Fifteen minutes later, my dad called, because he is his mother's son, and wanted to know if we had left yet. Talking to my dad is always fast-paced and leaves you feeling as if you're on a life-threatening mission of some sort. He was never in the military, but he talks like he was. He answers questions with "affirmative" and "negative" instead of "yes" and "no" and he kind of barks things at you.
"Bran, are-y'all-leavin'? All right, well what-time-is-it-again?Have-you-called-Gambo?" (I will explain this name at a later time.)
I told him, as I juggled my purse shoes and cell phone, that we were about to walk out.
"Okay, well Eva and I are gettin' ready to hop in the truck so we'll meet up here in about 30 minutes. Alright-bye." And he hangs up whether you say bye or not. This also opens the flood gates for repeated calls because half the time you have something to tell him that you didn't get close to being able to say.

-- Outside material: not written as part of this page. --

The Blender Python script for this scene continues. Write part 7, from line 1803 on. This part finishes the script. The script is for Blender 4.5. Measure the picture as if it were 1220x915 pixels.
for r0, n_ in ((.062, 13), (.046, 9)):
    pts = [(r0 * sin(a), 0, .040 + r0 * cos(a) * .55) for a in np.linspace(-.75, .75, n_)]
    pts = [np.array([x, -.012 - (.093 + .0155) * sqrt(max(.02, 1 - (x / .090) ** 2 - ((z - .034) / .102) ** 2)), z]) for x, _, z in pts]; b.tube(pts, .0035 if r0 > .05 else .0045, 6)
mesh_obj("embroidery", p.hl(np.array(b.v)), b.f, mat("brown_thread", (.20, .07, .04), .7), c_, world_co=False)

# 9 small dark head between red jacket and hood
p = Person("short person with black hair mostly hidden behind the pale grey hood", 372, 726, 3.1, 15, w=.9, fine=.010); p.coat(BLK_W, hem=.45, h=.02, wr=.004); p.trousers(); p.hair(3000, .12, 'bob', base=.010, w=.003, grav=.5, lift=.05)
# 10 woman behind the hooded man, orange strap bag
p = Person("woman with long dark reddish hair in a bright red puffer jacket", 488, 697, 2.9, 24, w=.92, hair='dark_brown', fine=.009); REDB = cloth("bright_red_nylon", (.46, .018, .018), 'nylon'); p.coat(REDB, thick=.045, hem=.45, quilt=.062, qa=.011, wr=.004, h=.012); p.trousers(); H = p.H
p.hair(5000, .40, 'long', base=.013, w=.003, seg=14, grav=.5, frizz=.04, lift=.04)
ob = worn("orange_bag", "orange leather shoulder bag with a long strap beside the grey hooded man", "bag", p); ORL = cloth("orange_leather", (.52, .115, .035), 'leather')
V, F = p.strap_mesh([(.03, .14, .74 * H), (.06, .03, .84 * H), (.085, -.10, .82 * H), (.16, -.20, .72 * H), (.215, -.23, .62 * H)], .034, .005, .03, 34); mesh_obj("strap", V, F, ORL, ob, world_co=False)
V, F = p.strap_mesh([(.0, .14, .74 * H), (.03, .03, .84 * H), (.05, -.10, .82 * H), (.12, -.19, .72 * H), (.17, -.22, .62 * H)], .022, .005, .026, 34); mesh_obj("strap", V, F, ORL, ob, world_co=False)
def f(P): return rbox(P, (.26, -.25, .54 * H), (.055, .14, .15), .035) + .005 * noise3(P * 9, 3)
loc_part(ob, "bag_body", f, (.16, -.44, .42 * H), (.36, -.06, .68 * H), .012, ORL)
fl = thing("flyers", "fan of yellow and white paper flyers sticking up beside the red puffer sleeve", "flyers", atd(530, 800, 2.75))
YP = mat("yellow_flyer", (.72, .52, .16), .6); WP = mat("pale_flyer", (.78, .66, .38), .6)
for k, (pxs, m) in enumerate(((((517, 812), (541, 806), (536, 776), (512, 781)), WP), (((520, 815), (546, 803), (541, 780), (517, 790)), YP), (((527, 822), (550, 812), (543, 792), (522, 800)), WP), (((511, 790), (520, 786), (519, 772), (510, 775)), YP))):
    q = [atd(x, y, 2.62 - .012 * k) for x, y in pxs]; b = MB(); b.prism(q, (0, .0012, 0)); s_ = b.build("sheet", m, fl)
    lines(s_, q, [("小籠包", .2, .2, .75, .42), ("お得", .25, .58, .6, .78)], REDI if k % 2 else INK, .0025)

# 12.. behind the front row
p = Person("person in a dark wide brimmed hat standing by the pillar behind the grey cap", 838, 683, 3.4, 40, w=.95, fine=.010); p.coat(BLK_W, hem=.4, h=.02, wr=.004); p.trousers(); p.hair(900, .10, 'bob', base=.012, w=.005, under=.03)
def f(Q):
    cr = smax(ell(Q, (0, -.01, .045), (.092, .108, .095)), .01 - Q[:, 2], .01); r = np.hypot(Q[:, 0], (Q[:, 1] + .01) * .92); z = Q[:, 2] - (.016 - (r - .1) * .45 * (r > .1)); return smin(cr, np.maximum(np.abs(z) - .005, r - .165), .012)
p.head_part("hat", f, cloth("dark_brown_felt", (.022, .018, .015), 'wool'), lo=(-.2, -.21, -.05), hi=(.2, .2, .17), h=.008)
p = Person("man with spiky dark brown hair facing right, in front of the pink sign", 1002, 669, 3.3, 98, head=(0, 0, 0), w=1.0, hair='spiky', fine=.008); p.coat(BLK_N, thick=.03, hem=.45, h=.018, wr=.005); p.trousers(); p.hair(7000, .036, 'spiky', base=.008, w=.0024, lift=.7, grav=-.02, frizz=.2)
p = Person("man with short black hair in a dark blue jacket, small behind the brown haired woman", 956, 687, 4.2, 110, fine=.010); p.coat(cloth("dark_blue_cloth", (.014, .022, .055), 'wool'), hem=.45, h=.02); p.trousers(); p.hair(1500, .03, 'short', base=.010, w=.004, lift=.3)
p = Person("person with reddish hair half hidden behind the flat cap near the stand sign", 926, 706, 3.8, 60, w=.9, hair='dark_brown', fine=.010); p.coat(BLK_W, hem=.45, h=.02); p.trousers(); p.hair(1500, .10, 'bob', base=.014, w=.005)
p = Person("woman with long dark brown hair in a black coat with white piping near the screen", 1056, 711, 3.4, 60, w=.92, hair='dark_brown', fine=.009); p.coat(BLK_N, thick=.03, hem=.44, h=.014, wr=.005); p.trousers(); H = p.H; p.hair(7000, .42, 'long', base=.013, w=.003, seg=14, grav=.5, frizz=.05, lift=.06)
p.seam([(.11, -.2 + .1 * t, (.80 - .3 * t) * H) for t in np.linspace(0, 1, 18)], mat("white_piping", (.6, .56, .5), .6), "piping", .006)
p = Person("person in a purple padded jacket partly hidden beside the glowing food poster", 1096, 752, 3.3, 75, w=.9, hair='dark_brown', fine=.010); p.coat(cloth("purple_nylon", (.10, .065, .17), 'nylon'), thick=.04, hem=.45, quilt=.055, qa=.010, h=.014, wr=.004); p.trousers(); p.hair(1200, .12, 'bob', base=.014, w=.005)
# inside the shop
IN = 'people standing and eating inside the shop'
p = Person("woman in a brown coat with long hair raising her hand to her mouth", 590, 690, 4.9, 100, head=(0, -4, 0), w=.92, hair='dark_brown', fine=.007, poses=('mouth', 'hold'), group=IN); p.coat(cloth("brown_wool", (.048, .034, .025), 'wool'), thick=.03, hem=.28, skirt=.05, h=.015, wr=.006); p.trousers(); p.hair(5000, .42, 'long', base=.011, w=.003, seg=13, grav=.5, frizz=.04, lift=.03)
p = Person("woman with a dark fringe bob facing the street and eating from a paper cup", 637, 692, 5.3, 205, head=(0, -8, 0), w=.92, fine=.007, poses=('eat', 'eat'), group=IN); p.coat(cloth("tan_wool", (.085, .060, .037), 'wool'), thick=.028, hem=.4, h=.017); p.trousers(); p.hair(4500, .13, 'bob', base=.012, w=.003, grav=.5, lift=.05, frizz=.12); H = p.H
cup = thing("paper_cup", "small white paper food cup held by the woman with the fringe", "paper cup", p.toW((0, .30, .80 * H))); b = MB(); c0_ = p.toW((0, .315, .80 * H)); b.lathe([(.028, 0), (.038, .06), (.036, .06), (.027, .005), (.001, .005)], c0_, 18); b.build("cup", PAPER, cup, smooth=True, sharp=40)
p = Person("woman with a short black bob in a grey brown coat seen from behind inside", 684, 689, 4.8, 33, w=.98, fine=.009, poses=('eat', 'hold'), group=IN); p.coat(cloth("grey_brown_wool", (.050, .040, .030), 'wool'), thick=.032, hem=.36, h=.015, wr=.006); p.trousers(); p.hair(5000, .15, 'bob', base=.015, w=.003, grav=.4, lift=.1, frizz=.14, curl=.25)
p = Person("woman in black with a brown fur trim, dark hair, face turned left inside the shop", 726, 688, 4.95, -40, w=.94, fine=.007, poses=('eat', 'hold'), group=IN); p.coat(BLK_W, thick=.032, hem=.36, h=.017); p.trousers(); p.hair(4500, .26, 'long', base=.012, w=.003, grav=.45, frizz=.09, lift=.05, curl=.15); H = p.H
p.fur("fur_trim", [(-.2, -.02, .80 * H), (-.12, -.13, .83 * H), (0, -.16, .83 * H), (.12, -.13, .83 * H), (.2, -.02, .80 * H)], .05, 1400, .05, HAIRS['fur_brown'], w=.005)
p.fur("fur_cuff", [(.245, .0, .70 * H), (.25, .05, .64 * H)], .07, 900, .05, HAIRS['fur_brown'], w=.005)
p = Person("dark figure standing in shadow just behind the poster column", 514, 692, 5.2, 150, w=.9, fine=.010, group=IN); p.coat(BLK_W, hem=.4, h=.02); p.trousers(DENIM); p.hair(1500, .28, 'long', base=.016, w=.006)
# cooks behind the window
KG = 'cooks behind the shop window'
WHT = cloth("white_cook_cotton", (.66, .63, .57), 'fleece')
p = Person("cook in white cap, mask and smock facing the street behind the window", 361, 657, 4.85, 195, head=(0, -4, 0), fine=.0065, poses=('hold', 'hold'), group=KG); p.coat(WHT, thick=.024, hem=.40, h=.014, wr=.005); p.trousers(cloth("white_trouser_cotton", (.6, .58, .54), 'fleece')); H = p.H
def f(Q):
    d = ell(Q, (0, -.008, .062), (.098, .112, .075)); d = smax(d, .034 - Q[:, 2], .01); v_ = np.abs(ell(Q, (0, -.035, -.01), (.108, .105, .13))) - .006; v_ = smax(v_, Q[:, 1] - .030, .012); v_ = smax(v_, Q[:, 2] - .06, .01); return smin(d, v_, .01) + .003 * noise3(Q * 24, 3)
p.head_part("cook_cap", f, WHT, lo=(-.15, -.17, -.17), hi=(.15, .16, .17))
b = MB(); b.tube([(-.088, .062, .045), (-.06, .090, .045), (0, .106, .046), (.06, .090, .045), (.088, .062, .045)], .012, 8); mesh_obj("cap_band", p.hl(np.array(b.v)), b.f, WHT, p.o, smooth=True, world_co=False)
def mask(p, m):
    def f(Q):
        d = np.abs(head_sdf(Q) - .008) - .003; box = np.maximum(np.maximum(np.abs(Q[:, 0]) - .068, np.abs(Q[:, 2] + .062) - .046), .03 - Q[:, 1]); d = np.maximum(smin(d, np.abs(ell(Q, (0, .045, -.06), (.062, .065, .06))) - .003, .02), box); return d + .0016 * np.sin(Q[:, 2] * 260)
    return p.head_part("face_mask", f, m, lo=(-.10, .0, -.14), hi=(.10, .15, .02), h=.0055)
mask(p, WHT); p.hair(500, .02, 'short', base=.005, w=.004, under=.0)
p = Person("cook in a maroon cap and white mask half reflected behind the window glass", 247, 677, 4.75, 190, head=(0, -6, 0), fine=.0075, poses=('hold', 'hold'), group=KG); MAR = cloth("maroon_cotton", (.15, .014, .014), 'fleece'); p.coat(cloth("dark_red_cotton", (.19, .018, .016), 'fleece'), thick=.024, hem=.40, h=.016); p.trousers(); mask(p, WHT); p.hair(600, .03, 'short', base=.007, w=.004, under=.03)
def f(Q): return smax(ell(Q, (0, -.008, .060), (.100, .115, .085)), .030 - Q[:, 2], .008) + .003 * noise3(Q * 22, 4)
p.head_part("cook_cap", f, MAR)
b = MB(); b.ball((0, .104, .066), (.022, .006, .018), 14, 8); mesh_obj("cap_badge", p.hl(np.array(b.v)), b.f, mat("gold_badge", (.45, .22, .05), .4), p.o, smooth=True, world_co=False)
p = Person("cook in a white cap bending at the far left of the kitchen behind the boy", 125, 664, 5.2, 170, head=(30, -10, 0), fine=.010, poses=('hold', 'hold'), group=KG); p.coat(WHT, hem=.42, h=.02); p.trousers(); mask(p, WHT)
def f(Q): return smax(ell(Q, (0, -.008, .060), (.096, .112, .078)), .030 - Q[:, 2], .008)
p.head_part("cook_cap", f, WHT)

I swear, in no less time than it took to put on one shoe, Ganny called back.
"Well, are y'all leavin'? Your daddy said y'all were already in the car."
"Yes, Gan. I told him we are about to leave but that was literally thirty seconds ago."
During all of the hullabaloo, one must remember to stay calm. Should Ganny sense that you are frustrated or stressed in any way, she will become upset - immediately taking the blame for whatever she has imagined you are angry with her for. Soon after that, you become the person who made an old lady cry.
Once we do leave, it takes at least thirty minutes to get to Ganny's retirement center. The allows for at least one more call from Gan, and usually one more of the triangular episodes for one reason or another. For example, she always calls again to ask how far away we are. No matter where we are, even 20 minutes away, she'll say "Well I'm just gonna go ahead an' wait downstairs (the lobby) and watch for y'all." Although she doesn't intend for this to be a jab (I don't think she intends it to be) it says to me, "You have not left early enough," even though we agreed on a time in advance.
All this fun takes place before the meeting even begins.